Nel corso della storia dell’arte, non c’è stato un artista che non abbia guardato i capolavori dei maestri passati per studiarli e ispirarsi, attratto dalle loro opere o pronti a ripudiarle; e innumerevoli sono i casi di “ripresa degli antichi”, di “ritorno all’ordine”, del “gusto dei primitivi”, tutte etichette associate a stili o artisti delle varie epoche che, in un modo o nell’altro, propongono qualcosa di completamente nuovo, guardando però al passato. Non è da meno Lorenzo Bonechi (1955-1994), nato nelle splendide colline fiorentine di Figline Valdarno, che nel proprio percorso artistico ha trovato nella tradizione disegnativa toscana e nella religiosità delle icone ortodosse i mezzi per esprimere al meglio il suo linguaggio.
A trent’anni dalla prematura scomparsa di Lorenzo Bonechi, il Castello Campori di Soliera ospita, dunque, una mostra a lui dedicata curata da Antonio Natali, direttore degli Uffizi dal 2006 al 2015, e da Giovanni Bonechi, figlio di Lorenzo e artista, nella quale vengono esposte 30 opere capaci di creare un originale percorso tra le diverse fasi della sua ricerca creativa. Bonechi, nella sua breve, ma intensa carriera, esordì tra le file della Transavanguardia a inizio degli anni ’80 prima di approdare e contribuire attivamente alle proposte dell’Anacronismo e della Pittura Colta, movimenti che si ispiravano a citazioni o al recupero di lezioni del passato, che confluirono nel suo stile unico e che gli permise di essere protagonista di esposizioni in alcune delle maggiori gallerie del mondo. Nel 1994 fu chiamato ad esporre alla Biennale di Venezia, ma purtroppo, a seguito della sua tragica scomparsa, le sue opere vennero esposte solamente postume nel 1995, mentre l’anno successivo il Gabinetto dei Disegni degli Uffizi gli dedicò una personale a testimonianza della sua importanza e del recupero della tradizione artistica fiorentina.

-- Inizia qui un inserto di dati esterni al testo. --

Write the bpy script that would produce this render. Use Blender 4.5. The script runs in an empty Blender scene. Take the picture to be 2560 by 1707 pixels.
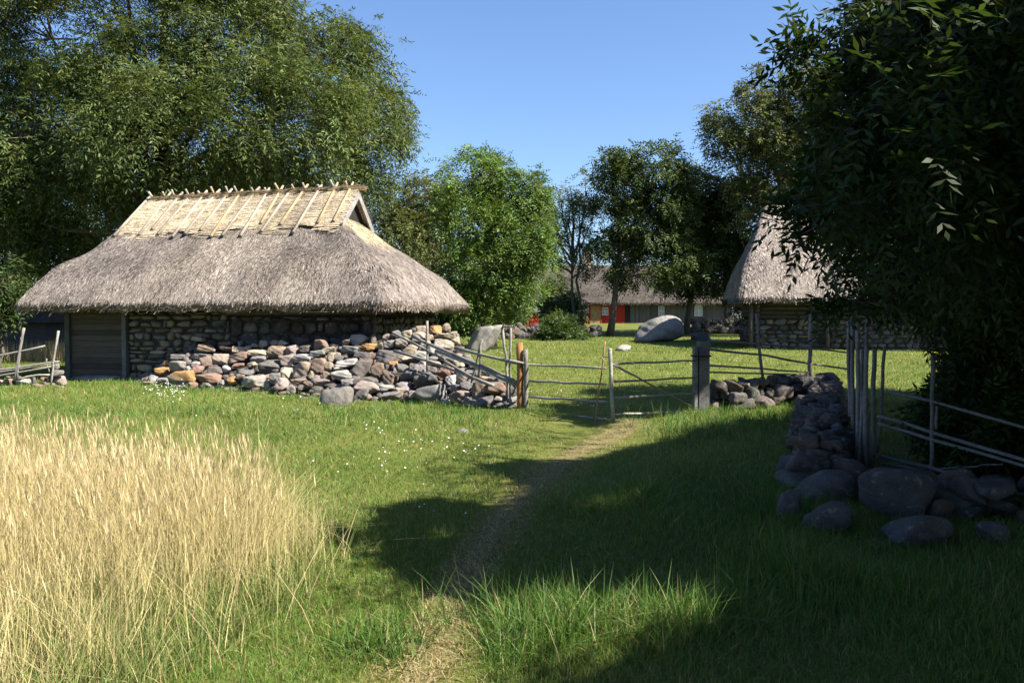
import bpy, bmesh, math
import numpy as np
from mathutils import Vector
sc = bpy.context.scene
COL = sc.collection
rng = np.random.default_rng(7)
R = math.radians
# ------------------------------------------------------------------ camera model
F = 2076.0; CX, CY = 1280.0, 853.5; HOR = 795.0
EYE = 1.7; TH = math.atan((CY - HOR) / F)
cT, sT = math.cos(TH), math.sin(TH)
K = 2560 / 2352.0
cam = bpy.data.cameras.new('camera'); camo = bpy.data.objects.new('camera', cam); COL.objects.link(camo)
camo.location = (0, 0, EYE); camo.rotation_euler = (math.pi / 2 - TH, 0, 0)
cam.sensor_width = 36; cam.lens = F / 2560 * 36; cam.clip_start = .05; cam.clip_end = 6000
sc.camera = camo
SUN_EL = R(45.0); SUN_AZ = R(113.0)                 # azimuth clockwise from +Y (view direction)
SDIR = np.array([math.sin(SUN_AZ) * math.cos(SUN_EL), math.cos(SUN_AZ) * math.cos(SUN_EL), math.sin(SUN_EL)])

def ray(px, py):
    a = (px - CX) / F; b = -(py - CY) / F
    return np.array([a, cT + sT * b, -sT + cT * b])
def at(px, py, Y):
    d = ray(px, py); t = Y / d[1]
    return np.array([t * d[0], Y, EYE + t * d[2]])
def H(x, y):
    x = np.asarray(x, float); y = np.asarray(y, float)
    h = np.interp(y, [-1e4, 20, 25, 31, 37, 45, 60, 80, 130, 1e4], [0, 0, .03, .12, .25, .47, .82, 1.2, 1.3, 1.3])
    d = np.clip((y - 84) / 14, 0, 1) * np.clip((2 - x) / 9, 0, 1)
    h = h * (1 - d) - 1.6 * d
    n = .03 * np.sin(x * 1.1 + .6) * np.sin(y * .8 + 1.3) + .02 * np.sin(x * 2.3 + y * 1.7) + .012 * np.sin(x * 4.1 - y * 3.3)
    return h + n * np.clip((110 - y) / 40, 0, 1)
def gnd(px, py):
    d = ray(px, py); z = 0.
    for _ in range(30):
        t = (z - EYE) / d[2]; z = .5 * z + .5 * float(H(t * d[0], t * d[1]))
    return np.array([t * d[0], t * d[1], float(H(t * d[0], t * d[1]))])
def proj(P):
    P = np.asarray(P, float); x = P[..., 0]; y = P[..., 1]; z = P[..., 2] - EYE
    f = np.maximum(y * cT - z * sT, 1e-3); u = y * sT + z * cT
    return np.stack([CX + F * x / f, CY - F * u / f], -1)
def inpoly(P, poly):
    x, y = P[..., 0], P[..., 1]; c = np.zeros(x.shape, bool); n = len(poly)
    for i in range(n):
        x1, y1 = poly[i]; x2, y2 = poly[(i + 1) % n]
        if y1 == y2: continue
        c ^= ((y1 > y) != (y2 > y)) & (x < (x2 - x1) * (y - y1) / (y2 - y1) + x1)
    return c
def unit(v): return v / np.maximum(np.linalg.norm(v, axis=-1, keepdims=True), 1e-9)
def rnd(a, b, n=None): return rng.uniform(a, b, n)
# ------------------------------------------------------------------ mesh builder
class MB:
    def __init__(s): s.v = []; s.q = []; s.t = []; s.c = []; s.n = 0
    def add(s, v, q=None, t=None, c=(.5, .5, .5)):
        v = np.asarray(v, float).reshape(-1, 3)
        if q is not None and len(q): s.q.append(np.asarray(q, np.int64).reshape(-1, 4) + s.n)
        if t is not None and len(t): s.t.append(np.asarray(t, np.int64).reshape(-1, 3) + s.n)
        c = np.asarray(c, float)
        if c.ndim == 1: c = np.tile(c, (len(v), 1))
        s.v.append(v); s.c.append(c); s.n += len(v)
    def tube(s, pts, rad, n=7, c=(.4, .38, .35), cap=True):
        pts = np.asarray(pts, float); m = len(pts); rad = np.broadcast_to(np.asarray(rad, float), (m,))
        tan = unit(np.gradient(pts, axis=0))
        ref = np.array([0, 0, 1.]) if abs(tan[0][2]) < .8 else np.array([1., 0, 0])
        V = []
        for i in range(m):
            a = unit(np.cross(tan[i], ref)); b = np.cross(tan[i], a)
            th = np.arange(n) * 2 * math.pi / n
            V.append(pts[i] + rad[i] * (np.cos(th)[:, None] * a + np.sin(th)[:, None] * b))
        V = np.concatenate(V); q = []
        for i in range(m - 1):
            for k in range(n):
                k2 = (k + 1) % n; q.append((i * n + k, i * n + k2, (i + 1) * n + k2, (i + 1) * n + k))
        t = []
        if cap:
            V = np.concatenate([V, pts[:1], pts[-1:]])
            for k in range(n):
                t.append((m * n, (k + 1) % n, k)); t.append((m * n + 1, (m - 1) * n + k, (m - 1) * n + (k + 1) % n))
        s.add(V, q, t, c)
    def box(s, o, ax, ay, az, c=(.5, .5, .5)):      # corner o and three edge vectors
        o, ax, ay, az = [np.asarray(k, float) for k in (o, ax, ay, az)]
        v = [o, o + ax, o + ax + ay, o + ay, o + az, o + ax + az, o + ax + ay + az, o + ay + az]
        s.add(v, [(0, 3, 2, 1), (4, 5, 6, 7), (0, 1, 5, 4), (1, 2, 6, 5), (2, 3, 7, 6), (3, 0, 4, 7)], None, c)
    def build(s, name, mat, parent=None, smooth=True, origin=None):
        v = np.concatenate(s.v); off = np.zeros(3)
        if origin is not None: off = np.asarray(origin, float)
        elif parent is not None: off = np.array(WLOC.get(parent.name, (0, 0, 0)))
        v = v - off
        q = np.concatenate(s.q) if s.q else np.zeros((0, 4), np.int64); t = np.concatenate(s.t) if s.t else np.zeros((0, 3), np.int64)
        me = bpy.data.meshes.new(name)
        me.vertices.add(len(v)); me.vertices.foreach_set('co', v.astype(np.float32).ravel())
        me.loops.add(q.size + t.size); me.loops.foreach_set('vertex_index', np.concatenate([q.ravel(), t.ravel()]).astype(np.int32))
        me.polygons.add(len(q) + len(t))
        ls = np.concatenate([np.arange(len(q)) * 4, q.size + np.arange(len(t)) * 3]).astype(np.int32)
        me.polygons.foreach_set('loop_start', ls)
        me.polygons.foreach_set('use_smooth', np.full(len(q) + len(t), smooth))
        me.update(calc_edges=True)
        a = me.attributes.new('Col', 'FLOAT_COLOR', 'POINT'); c = np.concatenate(s.c)
        a.data.foreach_set('color', np.concatenate([c, np.ones((len(c), 1))], 1).astype(np.float32).ravel())
        me.materials.append(mat)
        o = bpy.data.objects.new(name, me); COL.objects.link(o)
        if parent is not None:
            o.parent = parent; WLOC[o.name] = WLOC.get(parent.name, (0, 0, 0))
        elif origin is not None:
            o.location = origin; WLOC[o.name] = tuple(origin)
        return o
WLOC = {}
def empty(name, loc):
    o = bpy.data.objects.new(name, None); COL.objects.link(o); o.location = tuple(loc); o.empty_display_size = .3; WLOC[o.name] = tuple(loc); return o
def tag(o, label=None, cat=None, group=None, kind=None):
    if label: o['label'] = label
    if cat: o['category'] = cat
    if group: o['group'] = group
    if kind: o['kind'] = kind
    return o
# ------------------------------------------------------------------ materials
def newmat(name):
    m = bpy.data.materials.new(name); m.use_nodes = True; nt = m.node_tree; nt.nodes.clear()
    return m, nt, nt.nodes.new, nt.links.new
def noise(nt, vec, scale, detail=4, rough=.6, dim=None):
    n = nt.nodes.new('ShaderNodeTexNoise'); n.inputs['Scale'].default_value = scale; n.inputs['Detail'].default_value = detail; n.inputs['Roughness'].default_value = rough
    if vec is not None: nt.links.new(vec, n.inputs['Vector'])
    return n.outputs['Fac']
def ramp(nt, fac, stops):
    r = nt.nodes.new('ShaderNodeValToRGB'); e = r.color_ramp.elements
    while len(e) < len(stops): e.new(.5)
    for k, (p, c) in enumerate(stops):
        e[k].position = p; e[k].color = (c[0], c[1], c[2], 1) if not np.isscalar(c) else (c, c, c, 1)
    nt.links.new(fac, r.inputs['Fac']); return r.outputs['Color']
def mixc(nt, fac, a, b, mode='MIX'):
    m = nt.nodes.new('ShaderNodeMix'); m.data_type = 'RGBA'; m.blend_type = mode
    for s, x in ((0, fac), (6, a), (7, b)):
        if hasattr(x, 'links'): nt.links.new(x, m.inputs[s])
        elif s == 0: m.inputs[0].default_value = x
        else: m.inputs[s].default_value = (x[0], x[1], x[2], 1)
    return m.outputs[2]
def coords(nt, scale=None, out='Object'):
    t = nt.nodes.new('ShaderNodeTexCoord').outputs[out]
    if scale is None: return t
    mp = nt.nodes.new('ShaderNodeMapping'); mp.inputs['Scale'].default_value = scale; nt.links.new(t, mp.inputs['Vector']); return mp.outputs['Vector']
def geo(nt): return nt.nodes.new('ShaderNodeNewGeometry').outputs['Position']
def attr(nt, k=1.):
    a = nt.nodes.new('ShaderNodeAttribute'); a.attribute_name = 'Col'; return a.outputs['Color'] if k == 1 else mixc(nt, 1., a.outputs['Color'], (k, k, k), 'MULTIPLY')
def finish(nt, col, rough=.85, spec=.2, bump=None, bstr=.4, bdist=.02):
    p = nt.nodes.new('ShaderNodeBsdfPrincipled'); p.inputs['Roughness'].default_value = rough; p.inputs['Specular IOR Level'].default_value = spec
    if hasattr(col, 'links'): nt.links.new(col, p.inputs['Base Color'])
    else: p.inputs['Base Color'].default_value = (*col, 1)
    if bump is not None:
        b = nt.nodes.new('ShaderNodeBump'); b.inputs['Strength'].default_value = bstr; b.inputs['Distance'].default_value = bdist
        nt.links.new(bump, b.inputs['Height']); nt.links.new(b.outputs['Normal'], p.inputs['Normal'])
    o = nt.nodes.new('ShaderNodeOutputMaterial'); nt.links.new(p.outputs[0], o.inputs[0]); return p
def blade_mat(name, trans, rough, spec, tint=(1.25, 1.15, .6), k=1.):
    m, nt, N, L = newmat(name); c = attr(nt, k)
    p = N('ShaderNodeBsdfPrincipled'); p.inputs['Roughness'].default_value = rough; p.inputs['Specular IOR Level'].default_value = spec; L(c, p.inputs['Base Color'])
    t = N('ShaderNodeBsdfTranslucent'); L(mixc(nt, 1., c, tint, 'MULTIPLY'), t.inputs['Color'])
    x = N('ShaderNodeMixShader'); x.inputs[0].default_value = trans; L(p.outputs[0], x.inputs[1]); L(t.outputs[0], x.inputs[2])
    o = N('ShaderNodeOutputMaterial'); L(x.outputs[0], o.inputs[0]); return m
M = {}
M['leaf'] = blade_mat('leaf', .34, .55, .22, k=.92)
M['grass'] = blade_mat('grass_blade', .35, .5, .25, k=.74)
M['straw_blade'] = blade_mat('dry_stem', .3, .6, .2, (1.05, 1., .8), k=.78)
m, nt, N, L = newmat('thatch'); c = attr(nt, .60); g = geo(nt)
n1 = noise(nt, g, 1.1, 5); n2 = noise(nt, g, 17, 6, .8)
c = mixc(nt, 1., c, ramp(nt, n1, [(.3, (.76, .75, .76)), (.7, (1.2, 1.19, 1.16))]), 'MULTIPLY')
c = mixc(nt, 1., c, ramp(nt, n2, [(.34, .5), (.66, 1.5)]), 'MULTIPLY')
finish(nt, c, .95, .1, n2, .8, .03); M['thatch'] = m
m, nt, N, L = newmat('stone'); c = attr(nt, .66); g = geo(nt)
n1 = noise(nt, g, 6, 6, .65); n2 = noise(nt, g, 55, 5, .7); n3 = noise(nt, g, 14, 4, .6)
c = mixc(nt, 1., c, ramp(nt, n1, [(.3, .62), (.7, 1.3)]), 'MULTIPLY')
c = mixc(nt, 1., c, ramp(nt, n2, [(.3, .7), (.7, 1.25)]), 'MULTIPLY')
c = mixc(nt, ramp(nt, n3, [(.58, 0.), (.68, .5)]), c, (.27, .26, .22))
finish(nt, c, .9, .2, mixc(nt, .5, n1, n2), .9, .05); M['stone'] = m
m, nt, N, L = newmat('weathered_wood'); c = attr(nt, .68); g = coords(nt, (9, 9, 9)); n1 = noise(nt, geo(nt), 24, 5, .7); n2 = noise(nt, geo(nt), 3.2, 3, .6)
c = mixc(nt, 1., c, ramp(nt, n1, [(.3, .6), (.7, 1.3)]), 'MULTIPLY'); c = mixc(nt, 1., c, ramp(nt, n2, [(.3, .75), (.7, 1.2)]), 'MULTIPLY')
finish(nt, c, .85, .2, n1, .5, .015); M['wood'] = m
m, nt, N, L = newmat('weathered_boards'); c = attr(nt, .75)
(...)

Come si può vedere al Castello di Soliera, il linguaggio di Lorenzo Bonechi si inserisce nella «nobile tradizione toscana» come suggerisce Antonio Natali. Nei suoi quadri, nelle sue sculture (purtroppo assenti in mostra) e nei disegni (vera essenza dell’arte fiorentina rinascimentale e non solo), Lorenzo Bonechi propone l’arte del Trecento e Quattrocento, oltre alle icone bizantine, in chiave contemporanea. Un territorio, quello toscano, luminoso di artisti e tra i suoi maestri ispiratori troviamo le «radicali novità del Masaccio (ma non alieno dalle cadenze cortesi di Masolino) e nel contempo ai prolungamenti del gotico di maestri senesi come il Sassetta», come suggerisce Antonio Natali, ma anche il Beato Angelico, Piero della Francesca e le icone devozionali bizantini e ortodosse. Tutti questi modelli vengono fusi nell’arte di Bonechi creando un vago sentore di “già visto”, ma che invece è totalmente nuovo. Un percorso, quello della mostra, dove non si vuol solo dimostrare le abilità dell’autore, ma che è un viaggio anche attraverso la sua religiosità intima. Vicino agli insegnamenti di Don Milani, Bonechi nei suoi quaderni scrive che «l’unica cosa importante sia vivere nella ricerca verso […] chi è stato chiamato Cristo; ma il vero nome è il mistero» e questa sua ricerca, desiderio, di conoscere e rappresentare “il mistero” è ben visibile nelle sue opere, specialmente nella grande tela conclusiva, Conversazione, dove tre donne si ergono in un paesaggio silenzioso e silenziosamente interagiscono tra di loro, tant’è che Alberto Natali descrive questo quadro come una «teofania» riprendendo le parole di Giovanni Paolo I quando, in un Angelus del 1978, disse “Dio è anche madre”.
Lorenzo Bonechi. Il codice del sacro si inserisce nel percorso del Castello dell’Arte, un progetto nato nel 2018 che vede nel Castello Campori di Soliera la sede espositiva per mostre di fotografia e arte contemporanea che diventano «strumenti», come sostiene la sindaca di Soliera Caterina Bagni, «capaci di comprendere meglio il mondo di oggi». Il Castello dell’Arte negli ultimi anni ha portato nella cittadina modenese artisti e opere di altissimo livello, come Arnaldo Pomodoro nel 2020 e Mauro Staccioli l’anno successivo, contribuendo anche ad arricchire il centro storico con imponenti installazioni, tra cui l’Obelisco per Cleopatra di Pomodoro all’ingresso dello stesso Castello.